NEVADA CITY, CALIF. (Jan. 4, 2024) — Tahoe National Forest has acquired 982-acres within Perazzo Meadows located northwest of Truckee, Calif. after Truckee Donner Land Trust donates the land to the forest. The 982-acres includes 16 adjoining parcels of an old subdivision in which developers had previously planned high-end residential development. The land trust purchased the parcels in 2008, permanently protecting the land from development.

Perazzo Meadows property. (USDA Forest Service photo)
Perazzo Meadows property. (USDA Forest Service photo)

The acquisition was made possible thanks to Truckee Donner Land Trust along with its partners Trust for Public Land and Northern Sierra Partnership, and funders including the California Wildlife Conservation Board, California Natural Resources Agency and Caltrans Environmental Enhancement and Mitigation Program.

The land is located in the heart of the Sierra Nevada Checkerboard, which is a land ownership pattern from the transcontinental railroad era land grants. The Tahoe National Forest has been working with partners to conserve lands within the checkerboard for the purpose of improving public access, promoting landscape-level ecosystem management and improving overall land management. In preparation for the transfer of these lands to the Forest Service, substantial ecological restoration work in the meadow along the Little Truckee River was completed by Truckee River Watershed Council and the land trust

“Tahoe National Forest has been working with the land trust for the past 15 years to protect the vital Perazzo Meadows watershed and ecosystem,” said Tahoe National Forest Sierraville District Ranger Rachel Hutchinson. “We are thrilled at the success of our dedicated partners to further protect these meadow ecosystems for the benefit of habitat, water supply and public recreation opportunities.”

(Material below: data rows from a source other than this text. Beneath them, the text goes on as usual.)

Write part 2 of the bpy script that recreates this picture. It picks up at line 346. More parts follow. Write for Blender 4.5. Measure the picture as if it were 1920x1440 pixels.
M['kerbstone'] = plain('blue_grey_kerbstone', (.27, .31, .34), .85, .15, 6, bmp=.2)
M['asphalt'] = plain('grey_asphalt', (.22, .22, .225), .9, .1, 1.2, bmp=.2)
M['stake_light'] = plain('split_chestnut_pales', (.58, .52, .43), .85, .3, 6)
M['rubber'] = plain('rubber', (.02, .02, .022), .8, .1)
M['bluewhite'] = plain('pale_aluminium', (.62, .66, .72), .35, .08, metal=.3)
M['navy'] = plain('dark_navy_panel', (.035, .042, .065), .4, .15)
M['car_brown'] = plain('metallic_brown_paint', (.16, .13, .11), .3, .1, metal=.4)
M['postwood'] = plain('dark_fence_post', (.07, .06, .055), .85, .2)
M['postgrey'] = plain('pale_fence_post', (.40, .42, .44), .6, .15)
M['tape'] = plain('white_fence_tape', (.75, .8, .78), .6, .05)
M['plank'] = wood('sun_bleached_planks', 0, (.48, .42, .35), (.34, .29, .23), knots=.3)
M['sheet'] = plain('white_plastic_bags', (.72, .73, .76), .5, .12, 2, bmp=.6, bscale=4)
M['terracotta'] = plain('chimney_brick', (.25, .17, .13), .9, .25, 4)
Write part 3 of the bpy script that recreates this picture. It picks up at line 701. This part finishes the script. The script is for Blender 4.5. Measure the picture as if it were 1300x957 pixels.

View of Perazzo Meadows property and the Little Truckee River that flows through. (USDA Forest Service photo)
View of Perazzo Meadows property and the Little Truckee River that flows through. (USDA Forest Service photo)

The acquired land includes the last remaining sizeable private property in the Perazzo Meadows system which includes critical habitat for the endangered Sierra Nevada yellow-legged frog and hosts one of California’s largest source populations of willow flycatchers. The meadows are incredibly scenic and boast top-tier public recreation opportunities. The meadows are also an essential part of the Truckee River watershed, a significant source of drinking and agricultural water for the Truckee and Sierra Valley, Calif. and Reno-Sparks, Nev. areas.

“Perazzo Meadows is a top priority landscape for conservation for the Land Trust and has been since the organization's inception, and this marks the next step in protecting, caring for, and allowing the public to enjoy this special property,” said Truckee Donner Land Trust Executive Director John Svahn. “We greatly appreciate our long-standing partnership with the U.S. Forest Service and the Truckee River Watershed Council, and look forward to our continued collaboration on protecting open space throughout our region.”

This acquisition protects the connectivity of habitat in this area, keeping the Perazzo Meadows system intact, inclusive of National Forest System lands that the Forest Service and its partners have been restoring through meadow restoration and forest management activities over the last several decades. Meadow ecosystems are a critical component to a healthy forest, supporting habitat for aquatic and terrestrial wildlife and pollinators. Meadow systems that are in good condition also naturally store and purify water and sequester carbon in their deep mineral soils. Meadows can act as a natural fire break due to their wet conditions and can also serve as refuge to wildlife and fire personnel during a wildfire.

With the newly acquired land, the Tahoe National Forest plans to provide public access to existing trails, manage fish and wildlife habitat in ways that promotes the recovery of threatened and endangered species, protect and restore the watershed and resources and promote the ecological integrity of native forests.